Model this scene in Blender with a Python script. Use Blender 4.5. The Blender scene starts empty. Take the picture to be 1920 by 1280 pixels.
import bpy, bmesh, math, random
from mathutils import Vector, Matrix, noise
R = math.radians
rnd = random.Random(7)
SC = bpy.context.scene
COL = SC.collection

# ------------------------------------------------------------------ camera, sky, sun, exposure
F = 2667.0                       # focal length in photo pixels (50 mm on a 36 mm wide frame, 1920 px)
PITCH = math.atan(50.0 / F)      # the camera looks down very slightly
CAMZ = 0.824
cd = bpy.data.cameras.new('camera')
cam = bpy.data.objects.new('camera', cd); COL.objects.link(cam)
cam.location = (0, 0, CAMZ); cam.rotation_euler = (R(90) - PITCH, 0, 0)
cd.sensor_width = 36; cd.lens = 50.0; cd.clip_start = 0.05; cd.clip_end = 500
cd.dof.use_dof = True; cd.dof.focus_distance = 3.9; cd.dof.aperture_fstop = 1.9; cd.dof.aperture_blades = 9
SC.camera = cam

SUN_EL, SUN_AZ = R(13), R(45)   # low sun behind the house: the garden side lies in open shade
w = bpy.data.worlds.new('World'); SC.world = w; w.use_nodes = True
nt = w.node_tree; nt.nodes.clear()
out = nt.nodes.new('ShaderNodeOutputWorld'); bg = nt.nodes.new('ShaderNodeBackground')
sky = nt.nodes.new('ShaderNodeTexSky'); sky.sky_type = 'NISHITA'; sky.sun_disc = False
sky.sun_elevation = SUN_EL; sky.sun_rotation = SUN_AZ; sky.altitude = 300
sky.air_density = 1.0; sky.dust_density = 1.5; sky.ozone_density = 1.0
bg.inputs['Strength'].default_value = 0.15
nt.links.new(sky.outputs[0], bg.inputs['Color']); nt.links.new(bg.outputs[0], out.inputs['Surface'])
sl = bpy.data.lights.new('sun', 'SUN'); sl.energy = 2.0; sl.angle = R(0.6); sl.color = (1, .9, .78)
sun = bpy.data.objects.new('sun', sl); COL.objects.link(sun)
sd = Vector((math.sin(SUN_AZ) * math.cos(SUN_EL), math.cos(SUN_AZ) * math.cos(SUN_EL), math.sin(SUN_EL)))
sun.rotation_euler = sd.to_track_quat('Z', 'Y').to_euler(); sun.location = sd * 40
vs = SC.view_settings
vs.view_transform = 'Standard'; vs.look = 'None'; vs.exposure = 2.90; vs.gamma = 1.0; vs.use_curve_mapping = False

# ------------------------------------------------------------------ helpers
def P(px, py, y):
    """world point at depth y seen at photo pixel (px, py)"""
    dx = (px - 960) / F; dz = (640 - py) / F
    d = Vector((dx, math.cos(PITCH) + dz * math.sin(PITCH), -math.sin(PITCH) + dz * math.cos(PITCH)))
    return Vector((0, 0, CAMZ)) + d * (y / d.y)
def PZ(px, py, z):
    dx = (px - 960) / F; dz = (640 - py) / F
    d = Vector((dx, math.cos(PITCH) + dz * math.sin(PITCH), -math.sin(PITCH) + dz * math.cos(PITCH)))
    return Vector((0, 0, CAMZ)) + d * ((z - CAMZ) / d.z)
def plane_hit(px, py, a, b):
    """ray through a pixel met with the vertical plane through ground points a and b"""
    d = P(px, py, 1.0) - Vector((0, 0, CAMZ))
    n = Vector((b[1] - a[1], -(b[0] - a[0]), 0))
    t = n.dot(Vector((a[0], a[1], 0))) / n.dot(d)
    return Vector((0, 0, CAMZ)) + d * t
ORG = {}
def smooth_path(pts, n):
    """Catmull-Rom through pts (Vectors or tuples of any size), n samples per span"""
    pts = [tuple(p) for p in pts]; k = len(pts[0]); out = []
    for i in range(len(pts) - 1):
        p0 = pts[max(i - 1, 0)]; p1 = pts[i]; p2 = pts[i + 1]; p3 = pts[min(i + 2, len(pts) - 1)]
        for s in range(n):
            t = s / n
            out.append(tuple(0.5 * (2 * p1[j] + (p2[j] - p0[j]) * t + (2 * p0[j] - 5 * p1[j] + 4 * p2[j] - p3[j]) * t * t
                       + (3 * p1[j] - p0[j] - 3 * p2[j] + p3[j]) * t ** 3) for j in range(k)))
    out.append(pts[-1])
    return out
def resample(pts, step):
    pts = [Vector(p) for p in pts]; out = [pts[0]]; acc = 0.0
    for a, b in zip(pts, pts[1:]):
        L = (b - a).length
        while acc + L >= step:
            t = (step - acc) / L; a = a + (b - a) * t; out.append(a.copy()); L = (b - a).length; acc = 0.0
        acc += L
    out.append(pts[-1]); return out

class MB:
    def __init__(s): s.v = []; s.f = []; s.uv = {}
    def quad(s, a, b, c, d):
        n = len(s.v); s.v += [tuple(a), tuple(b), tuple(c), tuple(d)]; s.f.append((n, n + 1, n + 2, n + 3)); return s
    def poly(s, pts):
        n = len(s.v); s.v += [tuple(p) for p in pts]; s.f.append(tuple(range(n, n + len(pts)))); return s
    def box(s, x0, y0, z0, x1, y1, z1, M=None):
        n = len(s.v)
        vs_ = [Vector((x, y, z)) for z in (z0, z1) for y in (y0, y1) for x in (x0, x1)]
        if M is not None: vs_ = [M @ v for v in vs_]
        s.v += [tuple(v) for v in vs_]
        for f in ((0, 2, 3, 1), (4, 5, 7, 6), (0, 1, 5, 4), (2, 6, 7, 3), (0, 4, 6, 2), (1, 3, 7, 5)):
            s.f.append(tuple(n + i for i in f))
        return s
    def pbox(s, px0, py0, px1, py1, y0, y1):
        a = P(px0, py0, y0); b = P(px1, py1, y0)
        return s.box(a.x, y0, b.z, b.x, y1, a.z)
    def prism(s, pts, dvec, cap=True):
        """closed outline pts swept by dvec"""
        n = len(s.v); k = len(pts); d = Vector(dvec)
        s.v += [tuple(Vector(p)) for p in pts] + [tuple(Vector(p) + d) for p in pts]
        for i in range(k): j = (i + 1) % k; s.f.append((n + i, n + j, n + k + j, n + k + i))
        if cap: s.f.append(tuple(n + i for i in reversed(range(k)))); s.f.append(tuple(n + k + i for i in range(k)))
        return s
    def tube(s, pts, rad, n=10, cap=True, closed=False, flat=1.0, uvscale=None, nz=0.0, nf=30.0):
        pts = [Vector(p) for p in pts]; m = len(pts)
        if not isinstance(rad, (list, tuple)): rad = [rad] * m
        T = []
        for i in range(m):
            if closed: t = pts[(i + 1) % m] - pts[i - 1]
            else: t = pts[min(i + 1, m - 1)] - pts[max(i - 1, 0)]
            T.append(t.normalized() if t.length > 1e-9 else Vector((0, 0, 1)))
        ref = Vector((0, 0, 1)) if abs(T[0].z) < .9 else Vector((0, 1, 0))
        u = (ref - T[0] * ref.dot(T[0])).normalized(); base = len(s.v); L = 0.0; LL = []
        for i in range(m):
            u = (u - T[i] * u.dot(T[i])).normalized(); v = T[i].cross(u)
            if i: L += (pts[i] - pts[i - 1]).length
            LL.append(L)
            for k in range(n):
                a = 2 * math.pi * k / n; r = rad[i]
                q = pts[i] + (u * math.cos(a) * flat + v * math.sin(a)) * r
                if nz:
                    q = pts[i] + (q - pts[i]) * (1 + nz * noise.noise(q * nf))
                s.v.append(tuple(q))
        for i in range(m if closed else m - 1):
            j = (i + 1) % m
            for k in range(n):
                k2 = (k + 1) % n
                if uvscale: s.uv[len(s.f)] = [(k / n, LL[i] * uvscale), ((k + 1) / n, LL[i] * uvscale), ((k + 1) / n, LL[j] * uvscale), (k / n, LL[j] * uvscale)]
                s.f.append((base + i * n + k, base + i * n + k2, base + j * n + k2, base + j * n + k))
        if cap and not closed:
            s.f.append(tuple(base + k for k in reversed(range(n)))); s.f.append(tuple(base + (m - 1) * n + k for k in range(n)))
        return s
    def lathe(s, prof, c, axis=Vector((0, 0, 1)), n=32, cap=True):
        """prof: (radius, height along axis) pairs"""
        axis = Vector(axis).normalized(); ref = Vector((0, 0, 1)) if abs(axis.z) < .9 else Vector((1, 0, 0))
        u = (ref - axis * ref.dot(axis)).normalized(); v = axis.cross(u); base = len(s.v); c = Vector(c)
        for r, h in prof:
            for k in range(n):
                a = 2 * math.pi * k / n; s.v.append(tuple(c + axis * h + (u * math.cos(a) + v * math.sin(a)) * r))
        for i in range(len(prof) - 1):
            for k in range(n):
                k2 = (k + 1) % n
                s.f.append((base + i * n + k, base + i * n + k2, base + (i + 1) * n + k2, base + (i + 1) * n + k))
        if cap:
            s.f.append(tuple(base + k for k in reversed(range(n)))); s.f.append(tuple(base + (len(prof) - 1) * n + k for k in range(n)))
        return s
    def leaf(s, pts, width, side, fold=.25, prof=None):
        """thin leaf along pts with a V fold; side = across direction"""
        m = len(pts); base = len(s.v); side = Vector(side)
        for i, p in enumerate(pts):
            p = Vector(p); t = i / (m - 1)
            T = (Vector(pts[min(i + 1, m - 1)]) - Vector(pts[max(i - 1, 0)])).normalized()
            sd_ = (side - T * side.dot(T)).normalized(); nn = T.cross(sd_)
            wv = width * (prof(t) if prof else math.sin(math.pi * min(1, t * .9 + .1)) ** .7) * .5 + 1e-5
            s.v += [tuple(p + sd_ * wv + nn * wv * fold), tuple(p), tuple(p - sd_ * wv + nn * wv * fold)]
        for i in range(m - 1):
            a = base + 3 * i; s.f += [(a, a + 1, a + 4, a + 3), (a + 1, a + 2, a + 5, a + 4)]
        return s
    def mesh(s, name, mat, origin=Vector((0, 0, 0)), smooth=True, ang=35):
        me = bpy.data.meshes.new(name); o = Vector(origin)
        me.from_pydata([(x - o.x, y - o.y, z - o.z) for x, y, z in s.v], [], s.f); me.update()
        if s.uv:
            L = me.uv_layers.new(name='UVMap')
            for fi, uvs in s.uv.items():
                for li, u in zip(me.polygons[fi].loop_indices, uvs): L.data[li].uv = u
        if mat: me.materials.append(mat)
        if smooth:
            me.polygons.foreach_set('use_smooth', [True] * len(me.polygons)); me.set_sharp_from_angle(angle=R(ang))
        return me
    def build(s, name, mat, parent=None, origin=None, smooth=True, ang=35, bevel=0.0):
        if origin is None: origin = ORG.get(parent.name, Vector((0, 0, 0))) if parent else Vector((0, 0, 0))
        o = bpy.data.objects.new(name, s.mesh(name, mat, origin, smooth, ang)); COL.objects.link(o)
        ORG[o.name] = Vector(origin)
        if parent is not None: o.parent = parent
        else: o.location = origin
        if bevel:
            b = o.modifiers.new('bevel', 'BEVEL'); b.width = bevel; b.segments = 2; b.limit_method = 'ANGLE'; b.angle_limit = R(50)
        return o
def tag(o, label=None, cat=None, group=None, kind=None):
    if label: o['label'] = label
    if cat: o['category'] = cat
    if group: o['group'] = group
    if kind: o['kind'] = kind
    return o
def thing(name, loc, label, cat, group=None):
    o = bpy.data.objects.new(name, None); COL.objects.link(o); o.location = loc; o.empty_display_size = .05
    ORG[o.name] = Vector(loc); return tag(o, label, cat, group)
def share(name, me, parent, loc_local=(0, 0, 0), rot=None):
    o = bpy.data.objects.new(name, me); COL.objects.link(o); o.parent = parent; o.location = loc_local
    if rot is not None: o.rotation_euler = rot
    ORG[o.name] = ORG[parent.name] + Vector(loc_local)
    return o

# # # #

Task objective
Quote the data above verbatim from its first line to the line that includes "COL = SC.collection", with both boundary lines retained.

Exercise response
Model this scene in Blender with a Python script. Use Blender 4.5. The Blender scene starts empty. Take the picture to be 1920 by 1280 pixels.
import bpy, bmesh, math, random
from mathutils import Vector, Matrix, noise
R = math.radians
rnd = random.Random(7)
SC = bpy.context.scene
COL = SC.collection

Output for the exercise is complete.